そのような中で日本は「アジア」から取り残されてはいないでしょうか。
心配です。

(河東より:
中国はエネルギー資源の他に、中央アジアにおける政治的安定の確保も主要な目的においていると思います。新疆地方の安定を確保するためです。
ブログに書きましたとおり、中国は米国を過度に刺激するようなことは避けようとしており、ユーラシア東部におけるロシア、集団安全保障条約機構との関係も抑え気味に運営していると思います。
他方、ダライラマの訪米招待のように、米国が中国の神経を逆撫でする場合には、中国が一種の報復としてロシアとの関係を一歩進めてみせることは十分あるでしょう。
しかし経済発展を至上命題とする中国は、米国との関係を決定的に悪化させるようなことは最後まで避けようとすると思います。

日本の対中央アジア外交は、これまで通り積極的に進めていくべきです。
私がもっと心配しているのは、北東アジアでも日本は置いてけぼりを食いつつあるということです。米国は、六者協議を発展させて北東アジアの安全保障を扱う恒常的メカニズムにする可能性を議論したがっていますが、日本がこれに主体的に乗り、むしろ自分として望ましいアイデアを示すようなことをしないと、日本は他国が決めたことを押し付けられることになると思います。
最近の米国人の話をきくと、ジャパン・パシングなどとうに通り越してジャパン・ナシングの段階に入っています。そしてこれは、米国のせいだけではない。日米同盟から得られる利益は何なのかということを、米国に印象づけることができていない日本の責任でもあると思います。)

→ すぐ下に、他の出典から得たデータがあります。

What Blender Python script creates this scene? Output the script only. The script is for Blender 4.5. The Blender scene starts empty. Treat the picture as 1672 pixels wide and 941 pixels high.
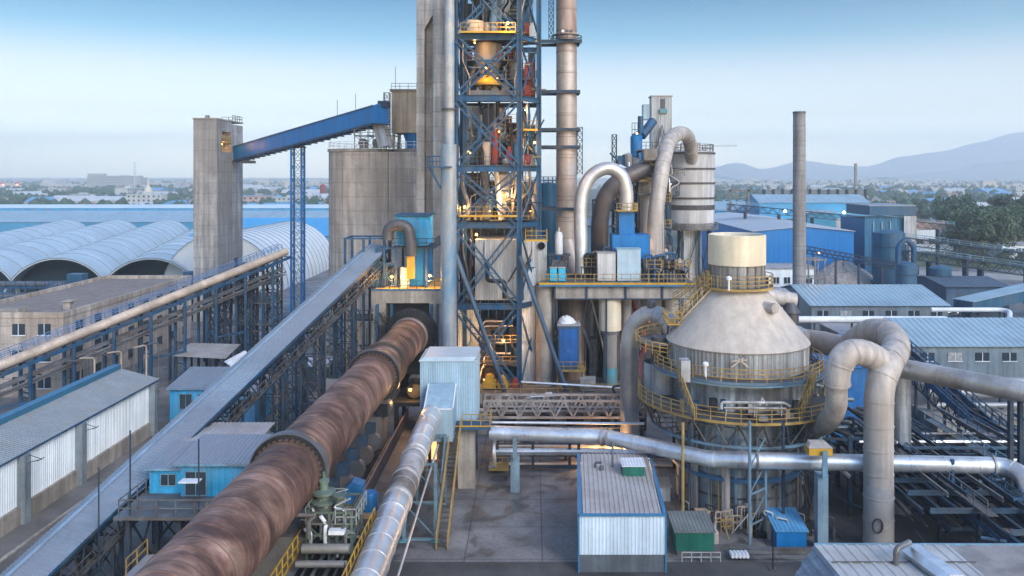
import bpy, math, random
from math import sin, cos, pi, radians, sqrt, atan2
from mathutils import Vector as V
random.seed(7)
sc = bpy.context.scene
COL = sc.collection
# The plant stands on a grid: +Y runs along the kiln, X across it, Z up; metres, ground at z = 0.
F, CX, CY, CH = 1350.0, 870.0, 288.0, 30.0
def at(px, py, d):            # survey helper: a sighted bearing and an estimated distance -> a world point
    return V(((px-CX)/F*d, d, CH-(py-CY)/F*d))
def ax(px, d): return (px-CX)/F*d
def az(py, d): return CH-(py-CY)/F*d

# ---------------------------------------------------------------- mesh builder
class MB:
    def __init__(s): s.v=[]; s.f=[]
    def add(s, vs, fs):
        n=len(s.v); s.v.extend([V(p) for p in vs]); s.f.extend([tuple(i+n for i in f) for f in fs])
        return s
    def box(s,x0,x1,y0,y1,z0,z1):
        if x0>x1:x0,x1=x1,x0
        if y0>y1:y0,y1=y1,y0
        if z0>z1:z0,z1=z1,z0
        return s.add([(x0,y0,z0),(x1,y0,z0),(x1,y1,z0),(x0,y1,z0),(x0,y0,z1),(x1,y0,z1),(x1,y1,z1),(x0,y1,z1)],
          [(0,3,2,1),(4,5,6,7),(0,1,5,4),(1,2,6,5),(2,3,7,6),(3,0,4,7)])
    def bar(s,p,q,w,h=None,up=(0,0,1)):
        p=V(p);q=V(q);h=h or w
        t=(q-p)
        if t.length<1e-6: return s
        t.normalize(); up=V(up)
        if abs(t.dot(up))>.98: up=V((0,1,0))
        a=t.cross(up).normalized(); b=a.cross(t)
        a=a*(w/2); b=b*(h/2)
        return s.add([p-a-b,p+a-b,p+a+b,p-a+b,q-a-b,q+a-b,q+a+b,q-a+b],
          [(0,1,2,3),(7,6,5,4),(0,4,5,1),(1,5,6,2),(2,6,7,3),(3,7,4,0)])
    def ibeam(s,p,q,w,h):
        p=V(p);q=V(q);t=(q-p).normalized();up=V((0,0,1))
        if abs(t.dot(up))>.98: up=V((0,1,0))
        a=t.cross(up).normalized();b=a.cross(t)
        s.bar(p+b*(h/2),q+b*(h/2),w,.06,up); s.bar(p-b*(h/2),q-b*(h/2),w,.06,up); s.bar(p,q,w*.25,h-.06,up)
        return s
    def tube(s,pts,r,n=12,cap=True):
        pts=[V(p) for p in pts]; m=len(pts)
        rs=r if isinstance(r,(list,tuple)) else [r]*m
        t0=(pts[1]-pts[0]).normalized()
        a=t0.cross(V((0,0,1)))
        if a.length<.05: a=t0.cross(V((0,1,0)))
        a.normalize()
        base=len(s.v); vs=[]
        for i in range(m):
            if i==0: t=pts[1]-pts[0]
            elif i==m-1: t=pts[-1]-pts[-2]
            else: t=(pts[i]-pts[i-1]).normalized()+(pts[i+1]-pts[i]).normalized()
            t.normalize()
            a=(a-t*a.dot(t)).normalized(); b=t.cross(a)
            for k in range(n):
                th=2*pi*k/n
                vs.append(pts[i]+(a*cos(th)+b*sin(th))*rs[i])
        fs=[]
        for i in range(m-1):
            for k in range(n):
                k2=(k+1)%n
                fs.append((i*n+k,i*n+k2,(i+1)*n+k2,(i+1)*n+k))
        if cap: fs.append(tuple(range(n-1,-1,-1))); fs.append(tuple((m-1)*n+k for k in range(n)))
        return s.add(vs,fs)
    def bands(s,pts,r,step,w=.12,h=.05,n=20):     # flanged joints round a duct
        pts=[V(p) for p in pts]; acc=step*.5
        for i in range(len(pts)-1):
            L=(pts[i+1]-pts[i]).length; t=(pts[i+1]-pts[i])/max(L,1e-6)
            while acc<L:
                c=pts[i]+t*acc; s.tube([c-t*w/2,c+t*w/2],r+h,n); acc+=step
            acc-=L
        return s
    def lathe(s,cx,cy,prof,n=48,a0=0,a1=2*pi):
        full=abs(a1-a0-2*pi)<1e-6; m=n if full else n+1
        vs=[]
        for (r,z) in prof:
            for k in range(m):
                th=a0+(a1-a0)*k/n
                vs.append((cx+r*cos(th),cy+r*sin(th),z))
        fs=[]
        for i in range(len(prof)-1):
            for k in range(n):
                k2=(k+1)%m
                fs.append((i*m+k,i*m+k2,(i+1)*m+k2,(i+1)*m+k))
        return s.add(vs,fs)
    def lathe_y(s,cx,cz,prof,n=64):               # prof (r,y) round an axis along Y
        vs=[];fs=[]
        for (r,y) in prof:
            for k in range(n):
                th=2*pi*k/n; vs.append((cx+r*cos(th),y,cz+r*sin(th)))
        for i in range(len(prof)-1):
            for k in range(n):
                k2=(k+1)%n; fs.append((i*n+k,(i+1)*n+k,(i+1)*n+k2,i*n+k2))
        return s.add(vs,fs)
    def cyl(s,cx,cy,z0,z1,r,n=24,r1=None):
        r1=r if r1 is None else r1
        return s.lathe(cx,cy,[(0.001,z0),(r,z0),(r1,z1),(0.001,z1)],n)
    def prism(s,poly,vec):
        vec=V(vec);n=len(poly);vs=[V(p) for p in poly]+[V(p)+vec for p in poly]
        fs=[tuple(range(n-1,-1,-1)),tuple(range(n,2*n))]+[(i,(i+1)%n,n+(i+1)%n,n+i) for i in range(n)]
        return s.add(vs,fs)
    def corr(s,a,b,c,d,pitch=.3,amp=.05,thick=.06):
        """trapezoid-ribbed sheet over quad a-b-c-d; ribs run a->d, the profile runs along a->b"""
        a,b,c,d=[V(p) for p in (a,b,c,d)]
        nrm=(b-a).cross(d-a).normalized(); L=max((b-a).length,(c-d).length)
        k=max(2,int(L/pitch)); us=[]
        for i in range(k):
            for fr,hh in ((0,0),(.55,0),(.65,1),(.9,1)): us.append(((i+fr)/k,hh))
        us.append((1,0)); vs=[]
        for u,hh in us:
            o=nrm*(amp*hh); p=a+(b-a)*u; q=d+(c-d)*u
            vs+= [p+o,q+o,p-nrm*thick,q-nrm*thick]
        fs=[]
        for i in range(len(us)-1):
            j=4*i; fs+=[(j,j+4,j+5,j+1),(j+2,j+3,j+7,j+6),(j,j+2,j+6,j+4),(j+1,j+5,j+7,j+3)]
        e=4*(len(us)-1); fs+=[(0,1,3,2),(e,e+2,e+3,e+1)]
        return s.add(vs,fs)
    def rail(s,pts,h=1.1,r=.027,sp=1.6,closed=False,up=V((0,0,1)),rows=2,kick=.0):
        pts=[V(p) for p in pts]
        if closed: pts=pts+[pts[0]]
        for i in range(len(pts)-1):
            p,q=pts[i],pts[i+1]; L=(q-p).length; k=max(1,round(L/sp))
            for j in range(rows):
                z=h*(1-j/rows*1.0) if rows>1 else h
                s.bar(p+up*z,q+up*z,2*r,2*r)
            for j in range(k+(1 if (i==len(pts)-2 and not closed) else 0)):
                c=p+(q-p)*(j/k); s.bar(c,c+up*h,2*r,2*r)
            if kick: s.bar(p+up*kick/2,q+up*kick/2,.03,kick)
        return s
    def xbrace(s,a,b,c,d,w):                       # quad a,b,c,d: both diagonals
        s.bar(a,c,w); s.bar(b,d,w); return s
    def lattice(s,x,y,z0,z1,w,dd=None,step=2.0,leg=.16,br=.08):
        dd=dd or w
        cs=[(x-w/2,y-dd/2),(x+w/2,y-dd/2),(x+w/2,y+dd/2),(x-w/2,y+dd/2)]
        for cx_,cy_ in cs: s.bar((cx_,cy_,z0),(cx_,cy_,z1),leg)
        k=max(1,round((z1-z0)/step))
        for i in range(k):
            za=z0+(z1-z0)*i/k; zb=z0+(z1-z0)*(i+1)/k
            for j in range(4):
                p=cs[j];q=cs[(j+1)%4]
                s.bar((*p,za),(*q,zb),br); s.bar((*q,za),(*p,zb),br); s.bar((*p,zb),(*q,zb),br)
        return s
    def truss(s,p,q,h,n,ch=.14,br=.09,up=V((0,0,1))):   # Warren truss from p to q (bottom chord)
        p=V(p);q=V(q); s.bar(p,q,ch); s.bar(p+up*h,q+up*h,ch)
        for i in range(n):
            a=p+(q-p)*(i/n); b=p+(q-p)*((i+1)/n); m=(a+b)/2
            s.bar(a,m+up*h,br); s.bar(m+up*h,b,br)
        s.bar(p,p+up*h,br); s.bar(q,q+up*h,br)
        return s
    SPLIT={'legs':'leg','posts':'post','column_pair':'column','buttresses':'buttress','roof_machines':'roof_machine','foot_plates':'foot_plate','skids':'skid'}
    def pieces(s):
        par=list(range(len(s.v)))
        def find(i):
            while par[i]!=i: par[i]=par[par[i]]; i=par[i]
            return i
        for f in s.f:
            a=find(f[0])
            for k in f[1:]: par[find(k)]=a
        groups={}
        for f in s.f: groups.setdefault(find(f[0]),[]).append(f)
        out=[]
        for fs in groups.values():
            ids=sorted({i for f in fs for i in f}); mp={i:k for k,i in enumerate(ids)}
            q=MB(); q.v=[s.v[i] for i in ids]; q.f=[tuple(mp[i] for i in f) for f in fs]; out.append(q)
        return out
    def build(s,name,m,parent=None,smooth=True,label=None):
        if name in MB.SPLIT and parent is not None:
            one=MB.SPLIT[name]; rest=MB(); first=None
            for q in s.pieces():
                e=[max(p[k] for p in q.v)-min(p[k] for p in q.v) for k in range(3)]
                if one in ('leg','post','column') and e[2]<1.2*max(e[0],e[1]): rest.add(q.v,q.f); continue
                o=q.build(one,m,parent,smooth); first=first or o
            if rest.v: o=rest.build('bracing',m,parent,smooth); first=first or o
            return first
        off=V((0,0,0))
        if parent is not None:
            r=parent
            while r is not None: off=off+V(r.location); r=r.parent
        me=bpy.data.meshes.new(name)
        me.from_pydata([tuple(p-off) for p in s.v],[],s.f)
        ms=m if isinstance(m,(list,tuple)) else [m]
        for k in ms: me.materials.append(k)
        if smooth:
            me.polygons.foreach_set('use_smooth',[True]*len(me.polygons))
            me.set_sharp_from_angle(angle=radians(34))
        me.update()
        o=bpy.data.objects.new(name,me); COL.objects.link(o)
        if parent is not None: o.parent=parent
        if label: o['label']=label
        return o
    def thing(s,name,m,label,cat,group=None,kind=None,smooth=True):
        xs=[p.x for p in s.v];ys=[p.y for p in s.v];zs=[p.z for p in s.v]
        c=V(((min(xs)+max(xs))/2,(min(ys)+max(ys))/2,min(zs)))
        t=s.v; s.v=[p-c for p in t]; o=s.build(name,m,None,smooth); s.v=t
        o.location=c
        if kind: o['kind']=kind
        if label: o['label']=label
        if cat: o['category']=cat
        if group: o['group']=group
        return o
def T(name,label,cat,loc,group=None):
    o=bpy.data.objects.new(name,None); COL.objects.link(o); o.location=loc; o.empty_display_size=.5
    o['label']=label; o['category']=cat
    if group: o['group']=group
    return o
def copy_tree(o,parent=None):
    c=o.copy(); COL.objects.link(c); c.parent=parent
    for ch in list(o.children): copy_tree(ch,c)
    return c
def bend(pts,r,k=7):
    """round the corners of a polyline with arcs of about radius r"""
    pts=[V(p) for p in pts]; out=[pts[0]]
    for i in range(1,len(pts)-1):
        a,b,c=pts[i-1],pts[i],pts[i+1]
        u=(a-b);w=(c-b); lu,lw=u.length,w.length; u=u/lu; w=w/lw
        ang=u.angle(w); d=min(r/max(math.tan(ang/2),1e-3),lu*.49,lw*.49)
        p=b+u*d;q=b+w*d
        for j in range(k+1):
            t=j/k; out.append(p*(1-t)**2+b*2*t*(1-t)+q*t*t)
    out.append(pts[-1]); return out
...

投稿者: ひろし | 2007年10月27日 01:18

早速のお返事ありがとうございます。
ご意見を伺えて嬉しい限りです。
私はこの夏「日露学生フォーラム」
に参加しました。
ロシアについて興味・関心を抱いて
勉強しています。

なるほど、これからは北東アジアにおける
具体的な案が求められるようになってくるのですね。
そのためにはやはり日露間で平和条約締結が
不可欠になってくると考えています。
それでこそ日・露・中の三カ国で
良いバランスがとれるのではないか、
と考えるのは浅はかでしょうか。

(河東より:
それはその通りですが、領土問題が解決しないと平和条約は結べません。領土問題解決の動きはしばらく止まっていますが、ロシアの大統領選が終わったらまた前向きに始めてほしいものです。なお北東アジアではロシアもさることながら、現代の大国米中の間で日本がどう身を処するかという話が重要なのです。ここでロシアを対抗要素として使おうと考える人もいるのですが、民主主義国日本はそのように複雑な外交を行う体制にはないし、ロシアも日本に軸足を置こうとはしないでしょう。)